Relocating a nonprofit to another state is a serious endeavor requiring multiple state and federal government filings. Since a nonprofit organization is first and foremost a corporation, it is entitled to incorporate in one state but operate in multiple states. This is a viable option for many nonprofits. There can be real estate and sales tax liabilities, though, so nonprofits must weigh the fundraising potential of multi-state operations against the potential tax burden of out-of-state incorporation.

Check State Rules

Changing states of incorporation requires the nonprofit's board of directors to dissolve the corporation in one state and then incorporate it in another state. Each state has different reporting rules for dissolving and/or relocating a nonprofit. Similarly, there might be slightly different rules for applying for tax exempt incorporation from state to state. For example, some states require a filing that includes a charter and bylaws, while others only require articles of incorporation. Understanding the implications of these changes for your nonprofit will require both legal and accounting guidance from professionals. It is for this reason that many nonprofits elect to operate in multiple states rather than unincorporate and then reincorporate.

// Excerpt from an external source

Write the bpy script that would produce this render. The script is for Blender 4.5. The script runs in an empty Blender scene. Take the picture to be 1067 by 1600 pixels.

Alternatives to Reincorporating

Instead of changing the state of incorporation, many nonprofit organizations elect to file as a nonprofit in multiple states. Each state has a reporting mechanism for nonprofits that do multi-state fundraising. Some may treat your nonprofit as if it were a foreign company, while others might only require additional paperwork. In addition to multi-state filing guidelines, there may be special rules about real estate and sales tax exemptions. Some states will allow multi-state nonprofits to apply for these tax benefits, while others may not. If the state you are considering has allowances for out-of-state nonprofits in these categories, reincorporating might not be necessary.

Notify Your Stakeholders

It is critical to notify your stakeholders when relocating your nonprofit to another state. People who support the nonprofit might have some contacts in the state to which you are moving. They might provide a letter of introduction or even material moving support. People who depend upon your nonprofit's work will need to make different arrangements after the move has been completed.

Inform the IRS

Federal tax exempt status does not vary by state. If you decided to change the state in which your nonprofit is incorporated, simply have your accountant notify the IRS of the address change. Depending upon when in your fiscal year the move occurs, this could be as simple as appropriately updating the corporation's information on the annual Form 990-N (also known as the e-Postcard). If the move occurs too close to your annual filing date, you might be required to file using the paper form. This should be done at the discretion of your tax professional.